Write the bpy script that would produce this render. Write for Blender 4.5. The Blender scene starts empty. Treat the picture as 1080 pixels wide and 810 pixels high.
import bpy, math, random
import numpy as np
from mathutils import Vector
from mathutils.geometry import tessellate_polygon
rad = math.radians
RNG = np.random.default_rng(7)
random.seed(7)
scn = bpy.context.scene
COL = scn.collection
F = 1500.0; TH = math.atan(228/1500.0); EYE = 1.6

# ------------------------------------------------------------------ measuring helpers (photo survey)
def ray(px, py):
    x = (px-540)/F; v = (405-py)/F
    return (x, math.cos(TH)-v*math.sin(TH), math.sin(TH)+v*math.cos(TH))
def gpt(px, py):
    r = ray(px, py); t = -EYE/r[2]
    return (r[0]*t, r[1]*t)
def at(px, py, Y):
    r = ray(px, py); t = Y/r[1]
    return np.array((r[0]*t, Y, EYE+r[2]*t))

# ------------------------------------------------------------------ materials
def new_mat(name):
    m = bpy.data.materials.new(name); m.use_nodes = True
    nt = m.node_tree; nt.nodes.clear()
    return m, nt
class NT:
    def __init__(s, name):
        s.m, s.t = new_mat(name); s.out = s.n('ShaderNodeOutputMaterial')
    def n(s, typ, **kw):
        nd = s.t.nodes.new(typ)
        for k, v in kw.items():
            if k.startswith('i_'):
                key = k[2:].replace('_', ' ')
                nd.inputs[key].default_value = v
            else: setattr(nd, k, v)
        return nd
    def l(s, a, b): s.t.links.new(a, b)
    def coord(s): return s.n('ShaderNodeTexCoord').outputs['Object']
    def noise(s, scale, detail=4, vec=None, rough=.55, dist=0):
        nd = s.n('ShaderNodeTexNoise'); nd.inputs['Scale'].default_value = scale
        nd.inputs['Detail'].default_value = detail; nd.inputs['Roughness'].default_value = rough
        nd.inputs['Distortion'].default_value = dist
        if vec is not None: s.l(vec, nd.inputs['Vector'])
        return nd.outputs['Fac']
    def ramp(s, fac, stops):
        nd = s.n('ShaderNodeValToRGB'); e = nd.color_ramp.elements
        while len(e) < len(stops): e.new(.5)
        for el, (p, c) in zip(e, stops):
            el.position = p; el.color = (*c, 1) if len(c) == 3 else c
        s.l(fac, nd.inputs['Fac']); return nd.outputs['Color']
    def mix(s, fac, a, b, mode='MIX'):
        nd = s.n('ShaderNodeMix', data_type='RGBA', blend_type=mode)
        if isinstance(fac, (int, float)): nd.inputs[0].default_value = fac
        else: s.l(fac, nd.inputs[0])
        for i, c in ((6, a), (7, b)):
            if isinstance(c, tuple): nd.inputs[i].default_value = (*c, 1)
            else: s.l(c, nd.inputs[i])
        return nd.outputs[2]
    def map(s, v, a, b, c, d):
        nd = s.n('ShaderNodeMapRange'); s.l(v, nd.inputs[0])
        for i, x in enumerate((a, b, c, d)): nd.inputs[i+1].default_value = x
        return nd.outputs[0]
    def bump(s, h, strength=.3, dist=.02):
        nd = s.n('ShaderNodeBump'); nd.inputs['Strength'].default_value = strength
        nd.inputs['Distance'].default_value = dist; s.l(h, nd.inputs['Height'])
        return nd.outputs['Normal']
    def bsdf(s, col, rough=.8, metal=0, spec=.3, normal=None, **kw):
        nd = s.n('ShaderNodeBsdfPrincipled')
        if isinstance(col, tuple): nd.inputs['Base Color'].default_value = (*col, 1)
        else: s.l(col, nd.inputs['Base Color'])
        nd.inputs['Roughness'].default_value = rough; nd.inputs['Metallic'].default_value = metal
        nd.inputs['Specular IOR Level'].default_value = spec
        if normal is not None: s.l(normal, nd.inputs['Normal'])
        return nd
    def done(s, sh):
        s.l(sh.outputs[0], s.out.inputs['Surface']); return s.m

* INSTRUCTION
Reproduce all data above, unchanged.

* TASK ANSWER
Write the bpy script that would produce this render. Write for Blender 4.5. The Blender scene starts empty. Treat the picture as 1080 pixels wide and 810 pixels high.
import bpy, math, random
import numpy as np
from mathutils import Vector
from mathutils.geometry import tessellate_polygon
rad = math.radians
RNG = np.random.default_rng(7)
random.seed(7)
scn = bpy.context.scene
COL = scn.collection
F = 1500.0; TH = math.atan(228/1500.0); EYE = 1.6

# ------------------------------------------------------------------ measuring helpers (photo survey)
def ray(px, py):
    x = (px-540)/F; v = (405-py)/F
    return (x, math.cos(TH)-v*math.sin(TH), math.sin(TH)+v*math.cos(TH))
def gpt(px, py):
    r = ray(px, py); t = -EYE/r[2]
    return (r[0]*t, r[1]*t)
def at(px, py, Y):
    r = ray(px, py); t = Y/r[1]
    return np.array((r[0]*t, Y, EYE+r[2]*t))

# ------------------------------------------------------------------ materials
def new_mat(name):
    m = bpy.data.materials.new(name); m.use_nodes = True
    nt = m.node_tree; nt.nodes.clear()
    return m, nt
class NT:
    def __init__(s, name):
        s.m, s.t = new_mat(name); s.out = s.n('ShaderNodeOutputMaterial')
    def n(s, typ, **kw):
        nd = s.t.nodes.new(typ)
        for k, v in kw.items():
            if k.startswith('i_'):
                key = k[2:].replace('_', ' ')
                nd.inputs[key].default_value = v
            else: setattr(nd, k, v)
        return nd
    def l(s, a, b): s.t.links.new(a, b)
    def coord(s): return s.n('ShaderNodeTexCoord').outputs['Object']
    def noise(s, scale, detail=4, vec=None, rough=.55, dist=0):
        nd = s.n('ShaderNodeTexNoise'); nd.inputs['Scale'].default_value = scale
        nd.inputs['Detail'].default_value = detail; nd.inputs['Roughness'].default_value = rough
        nd.inputs['Distortion'].default_value = dist
        if vec is not None: s.l(vec, nd.inputs['Vector'])
        return nd.outputs['Fac']
    def ramp(s, fac, stops):
        nd = s.n('ShaderNodeValToRGB'); e = nd.color_ramp.elements
        while len(e) < len(stops): e.new(.5)
        for el, (p, c) in zip(e, stops):
            el.position = p; el.color = (*c, 1) if len(c) == 3 else c
        s.l(fac, nd.inputs['Fac']); return nd.outputs['Color']
    def mix(s, fac, a, b, mode='MIX'):
        nd = s.n('ShaderNodeMix', data_type='RGBA', blend_type=mode)
        if isinstance(fac, (int, float)): nd.inputs[0].default_value = fac
        else: s.l(fac, nd.inputs[0])
        for i, c in ((6, a), (7, b)):
            if isinstance(c, tuple): nd.inputs[i].default_value = (*c, 1)
            else: s.l(c, nd.inputs[i])
        return nd.outputs[2]
    def map(s, v, a, b, c, d):
        nd = s.n('ShaderNodeMapRange'); s.l(v, nd.inputs[0])
        for i, x in enumerate((a, b, c, d)): nd.inputs[i+1].default_value = x
        return nd.outputs[0]
    def bump(s, h, strength=.3, dist=.02):
        nd = s.n('ShaderNodeBump'); nd.inputs['Strength'].default_value = strength
        nd.inputs['Distance'].default_value = dist; s.l(h, nd.inputs['Height'])
        return nd.outputs['Normal']
    def bsdf(s, col, rough=.8, metal=0, spec=.3, normal=None, **kw):
        nd = s.n('ShaderNodeBsdfPrincipled')
        if isinstance(col, tuple): nd.inputs['Base Color'].default_value = (*col, 1)
        else: s.l(col, nd.inputs['Base Color'])
        nd.inputs['Roughness'].default_value = rough; nd.inputs['Metallic'].default_value = metal
        nd.inputs['Specular IOR Level'].default_value = spec
        if normal is not None: s.l(normal, nd.inputs['Normal'])
        return nd
    def done(s, sh):
        s.l(sh.outputs[0], s.out.inputs['Surface']); return s.m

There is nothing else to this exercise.